With its legacy business now closed, Amigo is repositioning itself as a cash shell and is actively pursuing a reverse takeover, with a particular focus on opportunities in the mining sector. To support this transition, the company has appointed Craig Ransley as a Board Consultant and has raised £1.5 million in risk capital to fund due diligence and corporate costs.
All subsidiaries are currently in solvent liquidation, and the group is operating with limited cash resources. As a result, management has prioritised strict cost control while assessing potential transactions that could deliver a new operating platform.
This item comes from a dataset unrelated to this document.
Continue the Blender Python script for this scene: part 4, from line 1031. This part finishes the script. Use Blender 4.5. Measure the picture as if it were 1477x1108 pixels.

Despite these strategic steps, Amigo’s financial profile remains under pressure following falling revenues and substantial losses. Weak valuation metrics and negative technical signals continue to weigh on sentiment, highlighting the challenges facing the company as it seeks to secure a viable new direction.
More about Amigo Holdings PLC
Amigo Holdings PLC is a public limited company incorporated in England and Wales. Previously focused on consumer lending, the group has exited its core operations following a court-approved Scheme of Arrangement and is now seeking to re-enter the market through a reverse takeover, with an emphasis on the mining sector.